To tell the truth, I am a little nervous about visiting today's Chinese web pages – the lure of these places really is too great! Leaving aside the fascinating anecdotes, the information on cultivating the body and the sex, the dazzling variety of lifestyle advice, and looking only at the exposed secrets of history, the analysis of the great works of the ancients and of international points of conflict . . . as soon as you dive in you can easily lose yourself in all those "nobody can say for sures".

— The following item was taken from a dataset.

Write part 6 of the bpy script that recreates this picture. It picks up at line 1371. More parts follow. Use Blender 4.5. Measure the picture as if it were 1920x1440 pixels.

The first example: China's territory. The People's Republic of China has a land area of approximately 9,600,000 square kilometres, which makes it the third largest country in the world after only Russia and Canada (forty-two times the size of the United Kingdom). It is divided into four directly governed cities, twenty-three provinces, five autonomous regions and two Special Administrative Zones, and the capital is Beijing. China's territory spans forty-nine degrees of latitude stretching from latitude 53°30' north to 4° north, a distance of 5,500 kilometres from north to south. At its easternmost point, Chinese territory begins at 135°05' east, with its westernmost point at 73°40' east, a distance of 5,200 kilometres from east to west, spanning sixty degrees of longitude, with a time difference of more than four hours. This is a national "definition", the only thing which is recognised to be the same amid all the various "differences". Different Chinese official websites give different figures for other things:
www.china.org.cn
states that it borders on fifteen countries by land, and China's sea areas have an area of approximately 4,730,000 square kilometres, with about 5,400 islands and islets distributed throughout. But
www.gov.cn
maintains
that China's sea area is about 4,700,000 square kilometres, containing 7,600 islands, and that China shares a land border with fourteen nations, and has eight neighbours by sea.